### Exercise
Compile every line that includes the word "script".

### Supplied entries
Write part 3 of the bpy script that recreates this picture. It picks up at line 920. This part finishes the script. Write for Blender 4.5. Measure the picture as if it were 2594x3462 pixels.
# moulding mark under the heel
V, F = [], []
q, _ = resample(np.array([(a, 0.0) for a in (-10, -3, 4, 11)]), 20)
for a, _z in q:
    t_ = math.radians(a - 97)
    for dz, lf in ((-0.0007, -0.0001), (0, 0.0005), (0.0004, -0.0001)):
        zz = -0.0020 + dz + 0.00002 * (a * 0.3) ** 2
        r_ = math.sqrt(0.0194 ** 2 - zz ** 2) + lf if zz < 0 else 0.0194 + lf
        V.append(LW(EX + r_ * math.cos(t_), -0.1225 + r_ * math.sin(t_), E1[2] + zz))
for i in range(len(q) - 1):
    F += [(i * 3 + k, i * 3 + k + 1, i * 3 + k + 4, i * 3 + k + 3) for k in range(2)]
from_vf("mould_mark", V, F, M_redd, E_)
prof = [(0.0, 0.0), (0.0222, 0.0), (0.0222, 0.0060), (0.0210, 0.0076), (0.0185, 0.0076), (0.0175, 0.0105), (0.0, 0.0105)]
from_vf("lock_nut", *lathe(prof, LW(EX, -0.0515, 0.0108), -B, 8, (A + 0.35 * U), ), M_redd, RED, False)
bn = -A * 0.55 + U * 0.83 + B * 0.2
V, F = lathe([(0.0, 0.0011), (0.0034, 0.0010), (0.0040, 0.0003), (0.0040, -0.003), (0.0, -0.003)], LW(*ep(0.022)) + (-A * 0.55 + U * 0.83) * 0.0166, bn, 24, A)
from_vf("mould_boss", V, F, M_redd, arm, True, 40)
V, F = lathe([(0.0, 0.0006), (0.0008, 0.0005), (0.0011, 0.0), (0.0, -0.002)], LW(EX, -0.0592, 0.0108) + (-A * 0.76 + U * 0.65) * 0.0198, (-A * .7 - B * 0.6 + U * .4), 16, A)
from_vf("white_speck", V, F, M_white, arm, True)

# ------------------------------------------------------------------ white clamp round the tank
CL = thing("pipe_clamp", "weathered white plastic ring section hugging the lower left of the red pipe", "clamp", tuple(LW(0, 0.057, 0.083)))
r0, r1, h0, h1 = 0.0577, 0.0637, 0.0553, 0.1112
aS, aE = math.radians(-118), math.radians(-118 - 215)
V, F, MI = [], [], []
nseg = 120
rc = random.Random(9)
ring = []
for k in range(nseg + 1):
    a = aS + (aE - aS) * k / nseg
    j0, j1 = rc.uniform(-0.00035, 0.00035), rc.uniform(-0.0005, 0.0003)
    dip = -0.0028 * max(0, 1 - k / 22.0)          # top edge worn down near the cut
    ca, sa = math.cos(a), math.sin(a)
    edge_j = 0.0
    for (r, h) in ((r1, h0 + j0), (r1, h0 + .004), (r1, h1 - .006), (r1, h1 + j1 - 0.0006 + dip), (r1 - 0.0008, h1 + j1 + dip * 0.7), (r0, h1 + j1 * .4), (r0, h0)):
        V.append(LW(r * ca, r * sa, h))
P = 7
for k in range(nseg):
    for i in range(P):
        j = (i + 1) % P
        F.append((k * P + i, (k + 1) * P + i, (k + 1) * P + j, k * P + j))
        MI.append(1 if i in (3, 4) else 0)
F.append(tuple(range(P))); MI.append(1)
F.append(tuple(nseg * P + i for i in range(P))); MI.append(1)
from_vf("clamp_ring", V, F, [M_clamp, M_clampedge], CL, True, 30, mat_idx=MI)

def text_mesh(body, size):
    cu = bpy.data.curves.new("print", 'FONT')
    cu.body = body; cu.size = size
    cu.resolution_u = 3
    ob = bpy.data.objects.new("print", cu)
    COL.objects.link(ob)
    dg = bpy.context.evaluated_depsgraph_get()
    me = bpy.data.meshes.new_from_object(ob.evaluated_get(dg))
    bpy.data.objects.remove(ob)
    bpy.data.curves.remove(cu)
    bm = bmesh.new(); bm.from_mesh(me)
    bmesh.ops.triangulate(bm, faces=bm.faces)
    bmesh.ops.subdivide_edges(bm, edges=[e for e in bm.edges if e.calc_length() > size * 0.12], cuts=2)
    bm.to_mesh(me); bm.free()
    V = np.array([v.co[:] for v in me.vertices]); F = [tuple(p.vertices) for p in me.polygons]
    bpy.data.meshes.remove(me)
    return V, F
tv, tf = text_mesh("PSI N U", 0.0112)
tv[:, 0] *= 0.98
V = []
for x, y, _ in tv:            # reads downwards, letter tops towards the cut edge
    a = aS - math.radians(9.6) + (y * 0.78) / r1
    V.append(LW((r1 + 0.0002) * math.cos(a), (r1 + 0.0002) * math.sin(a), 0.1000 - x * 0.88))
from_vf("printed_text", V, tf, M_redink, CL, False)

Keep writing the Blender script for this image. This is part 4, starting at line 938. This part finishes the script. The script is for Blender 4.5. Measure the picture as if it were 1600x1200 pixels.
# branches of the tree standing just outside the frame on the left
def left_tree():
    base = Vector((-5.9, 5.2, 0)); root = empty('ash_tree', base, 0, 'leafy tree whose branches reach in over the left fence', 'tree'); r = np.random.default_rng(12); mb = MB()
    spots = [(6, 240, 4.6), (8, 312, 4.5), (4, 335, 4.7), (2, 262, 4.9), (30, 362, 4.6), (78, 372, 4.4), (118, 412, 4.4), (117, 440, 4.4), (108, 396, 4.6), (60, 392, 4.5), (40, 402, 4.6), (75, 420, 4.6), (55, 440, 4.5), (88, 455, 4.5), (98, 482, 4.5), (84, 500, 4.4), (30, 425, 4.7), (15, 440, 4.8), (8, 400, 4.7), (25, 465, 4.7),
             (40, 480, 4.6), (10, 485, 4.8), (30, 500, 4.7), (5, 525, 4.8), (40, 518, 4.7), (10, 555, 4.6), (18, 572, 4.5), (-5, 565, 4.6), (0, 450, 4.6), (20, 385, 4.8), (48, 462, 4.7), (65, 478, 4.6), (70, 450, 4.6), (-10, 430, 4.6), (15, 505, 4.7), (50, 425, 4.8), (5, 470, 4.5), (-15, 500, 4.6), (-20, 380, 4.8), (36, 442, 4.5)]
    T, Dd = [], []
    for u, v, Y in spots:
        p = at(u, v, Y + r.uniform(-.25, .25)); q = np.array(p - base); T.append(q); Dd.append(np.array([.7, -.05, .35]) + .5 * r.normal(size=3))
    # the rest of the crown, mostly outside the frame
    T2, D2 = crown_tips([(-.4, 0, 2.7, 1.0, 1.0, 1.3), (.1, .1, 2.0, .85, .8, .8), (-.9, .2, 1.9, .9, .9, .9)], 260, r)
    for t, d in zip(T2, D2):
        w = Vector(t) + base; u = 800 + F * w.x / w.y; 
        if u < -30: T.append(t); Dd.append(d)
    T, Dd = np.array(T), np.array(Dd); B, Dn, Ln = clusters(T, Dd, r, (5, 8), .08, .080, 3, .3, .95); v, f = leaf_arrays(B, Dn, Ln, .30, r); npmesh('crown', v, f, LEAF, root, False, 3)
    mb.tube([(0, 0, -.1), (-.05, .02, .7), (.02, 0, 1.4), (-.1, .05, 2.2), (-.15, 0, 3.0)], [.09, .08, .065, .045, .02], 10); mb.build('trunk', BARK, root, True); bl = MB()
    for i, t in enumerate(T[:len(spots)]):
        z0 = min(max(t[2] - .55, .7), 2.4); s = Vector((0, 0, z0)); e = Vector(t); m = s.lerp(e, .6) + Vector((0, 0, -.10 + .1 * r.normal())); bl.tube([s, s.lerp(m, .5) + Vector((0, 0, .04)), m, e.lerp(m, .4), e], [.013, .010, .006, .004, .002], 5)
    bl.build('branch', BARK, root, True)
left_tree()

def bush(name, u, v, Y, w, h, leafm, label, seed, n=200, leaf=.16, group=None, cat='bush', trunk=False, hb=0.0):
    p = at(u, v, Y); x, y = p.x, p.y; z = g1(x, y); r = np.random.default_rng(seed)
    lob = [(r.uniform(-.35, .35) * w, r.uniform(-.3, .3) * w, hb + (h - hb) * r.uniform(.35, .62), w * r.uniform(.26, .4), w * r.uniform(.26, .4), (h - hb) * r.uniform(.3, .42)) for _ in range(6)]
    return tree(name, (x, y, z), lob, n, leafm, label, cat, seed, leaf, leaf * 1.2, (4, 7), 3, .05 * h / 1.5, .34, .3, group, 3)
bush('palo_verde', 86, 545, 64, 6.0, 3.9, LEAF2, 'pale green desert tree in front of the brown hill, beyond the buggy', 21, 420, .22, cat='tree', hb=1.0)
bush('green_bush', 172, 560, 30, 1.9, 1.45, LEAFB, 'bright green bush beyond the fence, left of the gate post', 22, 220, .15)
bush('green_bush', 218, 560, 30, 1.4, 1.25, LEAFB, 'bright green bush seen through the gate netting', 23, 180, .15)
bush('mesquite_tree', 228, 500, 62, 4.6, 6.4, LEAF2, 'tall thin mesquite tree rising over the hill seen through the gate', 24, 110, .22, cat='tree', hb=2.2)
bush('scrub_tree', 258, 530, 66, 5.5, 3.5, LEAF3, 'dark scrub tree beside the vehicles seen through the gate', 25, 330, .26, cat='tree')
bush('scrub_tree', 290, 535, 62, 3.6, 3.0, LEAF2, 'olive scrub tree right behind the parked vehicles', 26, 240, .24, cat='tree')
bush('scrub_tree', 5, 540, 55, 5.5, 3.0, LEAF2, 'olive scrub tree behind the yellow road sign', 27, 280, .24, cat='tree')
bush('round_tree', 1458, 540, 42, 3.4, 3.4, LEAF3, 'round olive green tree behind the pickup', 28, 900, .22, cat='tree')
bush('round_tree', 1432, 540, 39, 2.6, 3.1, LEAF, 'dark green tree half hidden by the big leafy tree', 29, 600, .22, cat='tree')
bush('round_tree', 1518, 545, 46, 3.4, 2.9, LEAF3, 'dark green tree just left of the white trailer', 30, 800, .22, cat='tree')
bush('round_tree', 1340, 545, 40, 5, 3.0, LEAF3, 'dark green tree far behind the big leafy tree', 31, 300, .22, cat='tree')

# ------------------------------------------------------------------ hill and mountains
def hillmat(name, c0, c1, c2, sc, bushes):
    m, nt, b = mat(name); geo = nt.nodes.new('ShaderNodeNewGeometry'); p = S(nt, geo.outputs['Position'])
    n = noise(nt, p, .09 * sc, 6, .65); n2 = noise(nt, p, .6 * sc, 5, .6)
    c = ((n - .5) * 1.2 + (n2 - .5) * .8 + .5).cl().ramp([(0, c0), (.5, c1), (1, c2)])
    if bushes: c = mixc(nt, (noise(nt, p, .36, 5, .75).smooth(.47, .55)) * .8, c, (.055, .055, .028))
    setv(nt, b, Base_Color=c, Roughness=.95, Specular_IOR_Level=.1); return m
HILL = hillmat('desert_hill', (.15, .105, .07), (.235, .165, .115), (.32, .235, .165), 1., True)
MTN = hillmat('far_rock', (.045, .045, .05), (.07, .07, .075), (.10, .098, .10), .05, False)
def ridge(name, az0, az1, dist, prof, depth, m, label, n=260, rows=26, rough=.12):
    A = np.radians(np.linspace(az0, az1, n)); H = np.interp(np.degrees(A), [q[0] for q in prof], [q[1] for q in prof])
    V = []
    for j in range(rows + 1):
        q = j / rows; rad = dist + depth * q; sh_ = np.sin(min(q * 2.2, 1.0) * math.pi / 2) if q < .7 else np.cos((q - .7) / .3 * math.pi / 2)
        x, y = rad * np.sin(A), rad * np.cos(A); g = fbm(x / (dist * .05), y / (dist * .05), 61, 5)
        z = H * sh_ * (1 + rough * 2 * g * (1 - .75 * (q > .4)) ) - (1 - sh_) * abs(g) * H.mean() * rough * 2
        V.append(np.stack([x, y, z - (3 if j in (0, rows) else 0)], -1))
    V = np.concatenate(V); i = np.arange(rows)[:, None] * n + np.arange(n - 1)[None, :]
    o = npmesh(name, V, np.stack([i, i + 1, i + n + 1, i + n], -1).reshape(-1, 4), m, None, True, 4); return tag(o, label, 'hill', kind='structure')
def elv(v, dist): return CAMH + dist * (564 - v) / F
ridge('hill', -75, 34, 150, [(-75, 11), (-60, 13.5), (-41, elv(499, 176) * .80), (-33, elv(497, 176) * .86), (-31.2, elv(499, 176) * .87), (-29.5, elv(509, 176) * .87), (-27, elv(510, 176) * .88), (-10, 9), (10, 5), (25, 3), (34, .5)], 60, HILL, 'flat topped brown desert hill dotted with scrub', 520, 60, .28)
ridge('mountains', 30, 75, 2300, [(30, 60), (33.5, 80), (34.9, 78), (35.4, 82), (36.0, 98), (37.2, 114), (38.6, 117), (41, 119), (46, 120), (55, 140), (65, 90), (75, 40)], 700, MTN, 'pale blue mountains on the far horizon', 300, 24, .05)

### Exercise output
Write part 3 of the bpy script that recreates this picture. It picks up at line 920. This part finishes the script. Write for Blender 4.5. Measure the picture as if it were 2594x3462 pixels.
Keep writing the Blender script for this image. This is part 4, starting at line 938. This part finishes the script. The script is for Blender 4.5. Measure the picture as if it were 1600x1200 pixels.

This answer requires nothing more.